Mas aí veio a adolescência e me atrapalhou muito no meu plano de passar toda a minha existência na rua. Ou cumprir os protocolos exigidos ou nada de rua: sutiã, cabelo em ordem, roupa idem. Unhas sem terra embaixo. Nariz assoado. Vocabulário limpo. Na escola eu não dei esse trabalho porque sempre fui “cdf”.
É nesse ponto em que começo a explicar a você meu ilustre e paciente leitor, a razão do título acima: Grease. Não. Eu não lancei mão da brilhantina para alinhar os meus revoltosos cachos. A grande transformação foi na minha cabeça, mas lá no fundo, na mente, no pensamento, na forma de interpretar e de compreender a fase que estava vivendo: a minha adolescência. Depois de ver o filme eu quis ser mais feminina, quis parecer mais feminina, mais delicada, uma Sandy. A Sandy de Olivia Newton-John, aquela que fez Danny se arrepender de ser um menino indiferente e “aproveitador”.

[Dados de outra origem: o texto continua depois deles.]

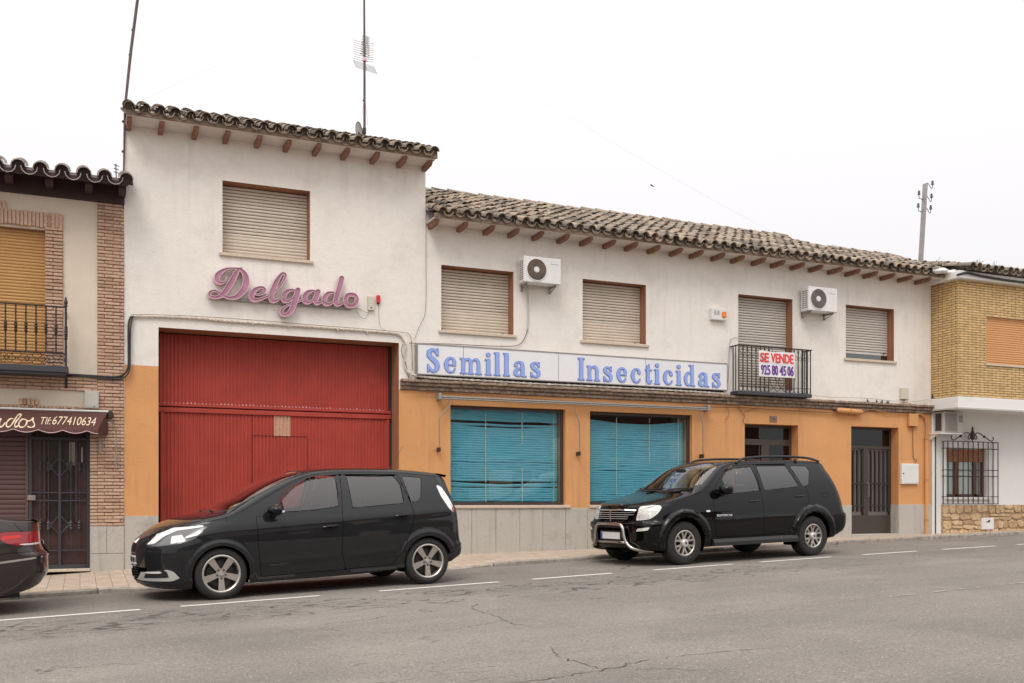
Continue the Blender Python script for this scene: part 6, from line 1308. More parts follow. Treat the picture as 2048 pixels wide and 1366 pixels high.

Agora a minha mãe não precisava mais me dizer faça isso ou aquilo, era só copiar a Sandy, falar como a Sandy, andar como a Sandy, sofrer como a Sandy… Sandy era para mim a epítome de tudo que eu deveria ser, ter e parecer: o cabelo, a maquiagem, os gestos, as roupas… (e o John Travolta- segredo)
O Cine São Pedro viu toda a moçada da cidade dançando nas cadeiras: éramos Sandy e Danny, éramos as Pink Ladies e os T-birds, divididos e unidos em nossas ânsias de ser e de pertencer, de nos parecer, de nos apropriar daquela magia, daquela realidade tão fantástica e tão distante da nossa, no tempo e no espaço.
O filme termina como o conto de fadas que verdadeiramente é: o amor vence, os bons se dão bem, os maus se dão mal.
Agora a fada se foi. Transmutou-se.
Agora, Danny, eu estou velha demais para ser sua namorada, a minha coluna não me permite mais dançar como dançava antigamente e o meu marido é ciumento.
Obrigada pelo seu sorriso, Olivia NJ!
Obrigada por me ensinar a ser menina, Sandy!